Cable operators to help drive SDN market to $8.7B by 2020

BOSTON -- The cable industry is working to embrace software defined networking (SDN) and network function virtualization (NFV), but the transition will require a significant amount of work.

"I'm seeing a lot of variety [among cable operators embracing SDN]. There's not a single path," said Chris Bastian, SVP and CTO of cable industry trade group SCTE, during a FierceTelecom event here on the sidelines of the INTX trade show. "It's a very different answer depending on who you're talking about."

But, according to research firm IHS Technology, the market for SDN is poised to take off.

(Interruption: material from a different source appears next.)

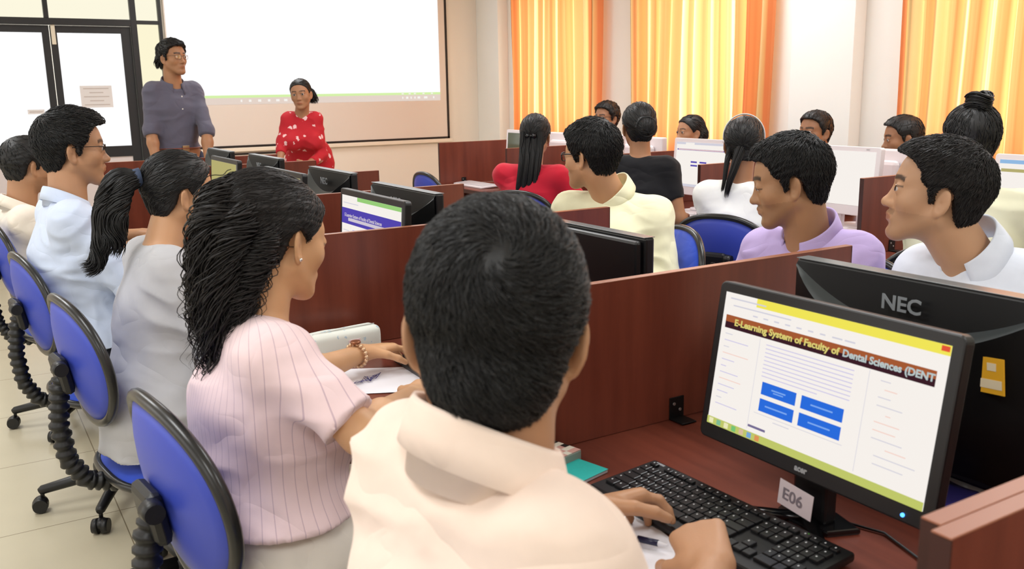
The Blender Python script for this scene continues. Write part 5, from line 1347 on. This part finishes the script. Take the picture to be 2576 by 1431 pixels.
p2 = person('person in a pink striped short-sleeved shirt with long curly black hair', (-1.252, .262, 1.165), 20, 8, sex='f', pitch=13, roll=-4, eyes='down', skin=(208, 160, 118), h=.006, hf=.0030, hs=.006, beard=0,
       fine_hands=[(-.89, .665, .79), (-.88, .395, .80)], nb=(-1.312, .232, 1.000), pel=(-1.300, .225, .565), shR=(-1.315, .085, .960), shL=(-1.285, .375, .955), eR=(-1.220, -.020, .870), wR=(-.985, .290, .802), eL=(-1.165, .530, .805), wL=(-.955, .640, .806), girth=.98, thigh=.40,
       hR=dict(d=(.75, .6, 0), n=(0, 0, -1), curl=.4), hL=dict(d=(.97, .10, .02), n=(.1, -.15, -1), curl=.42, spread=.20, thumb=.9, each=[.30, .45, .55, .5]),
       shirt=dict(m=mat_cloth('pink_striped_cloth', (238, 212, 214), stripes=((1, 0, 0), .019, .07, (204, 178, 188))), sleeve=.43, e=.016, es=.016, flare=1.5, drape=.022, amp=.013, f=.75, seed=5, neck=.004, len=-.085), trousers=dict(m=Cl('cream_trousers', (228, 220, 208))),
       hair=H(HL_F, t=.011, locks=2600, ll=.05, lw=.0010, h=.003, rough=.0028, matl=HAIRB, extra=curly, crown=(0, .045, .075), swirl=0, vol=[((0, -.045, .098), (.045, .045, .028), .02), ((0, -.095, .05), (.055, .045, .06), .03), ((-.02, -.105, -.02), (.058, .038, .07), .03)], seed=2))
for dx, dy, dz in ((.0795, .000, -.040),):
    w = p2['Hc']+p2['M']@(np.array([dx, dy-.006, dz])*p2['s']); MB().sphere(tuple(w), .0035, n=10).build('ear_stud', mat('silver', (225, 225, 225), .15, metal=.9), p2['root'])
b = MB(); wc = p2['wL']; dv = nrm(p2['wL']-p2['eL']); c0 = wc-dv*.018; U = nrm(np.cross(dv, [0, 0, 1])); W_ = np.cross(U, dv)
for i in range(18):
    a = 2*PI*i/18; q = c0+U*math.cos(a)*.0315+W_*math.sin(a)*.0275; b.sphere(tuple(q), .0052, n=8)
br = b.build('bracelet', mat('rose_gold', (222, 186, 150), .25, metal=.5), p2['root']); br['label'] = 'beaded rose-gold bracelet'; 
q = c0+W_*.030; b = MB(); b.lathe([(.012, 0), (.013, .003), (.011, .006)], 18, Matrix.Translation(Vector(q)) @ Vector(W_).to_track_quat('Z', 'Y').to_matrix().to_4x4()); b.build('watch_face', mat('rose_gold'[:9]+'_dark', (150, 96, 66), .3, metal=.5), br)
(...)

The firm today reported that the service provider SDN market -- including hardware, software and services -- will grow from $289 million in 2015 to fully $8.7 billion in 2020, figures that represent a compound annual growth rate of 98 percent.

"Carriers have defined the vision, goals and architectures and are progressing through use cases, proof-of-concept projects, field trials and a small but growing number of commercial deployments," the research firm noted in a release announcing its new SDN report. "The partially proven promise keeps the industry moving as fast as it can, but we are still early in this long-term, 10- to 15-year transformation of service provider networks."

IHS also said that software and outsourced services will comprise 46 percent of SDN revenue in 2020, and that SDN orchestration and controller software revenue is forecast to grow to over $1.8 billion in 2020.

"There are many ways you can approach" deploying SDN, noted Dan Pitt, executive director of the Open Networking Foundation.

Adam Saenger, VP of global product development and management for Level 3, said that moving to SDN and NFV also requires operators to re-evaluate their workforce. He noted that Level 3 has been using SDN technologies internally for five years, and externally with its customers for four years.

"This has been a journey," Saenger explained, adding that cable operators will need to "plan for that [workforce] shift."

In order to smooth the transition from legacy systems to software-defined systems, ONF's Pitt said the group has developed a certification program for network technicians to become familiar with SDN technologies and deployments. "Programmers are going to be needed," Pitt noted.

And, according to several executives, the cable industry's move to DOCSIS 3.1 network technology creates an opening for them to begin virtualizing parts of their network. "That's a trend the vendors are going in," SCTE's Bastian explained.

Ryan McCowan, product manager with vendor Adtran, agreed. DOCSIS 3.1 "is a place where it makes sense to virtualize."

Interestingly, Pitt said that the move to SDN will allow operators to deploy a range of new services to customers. Once such service he pointed to was "data border control," whereby operators will be able to limit the types of data that can pass over country borders. He said regulators in Europe are keen to implement such technology for cyber security.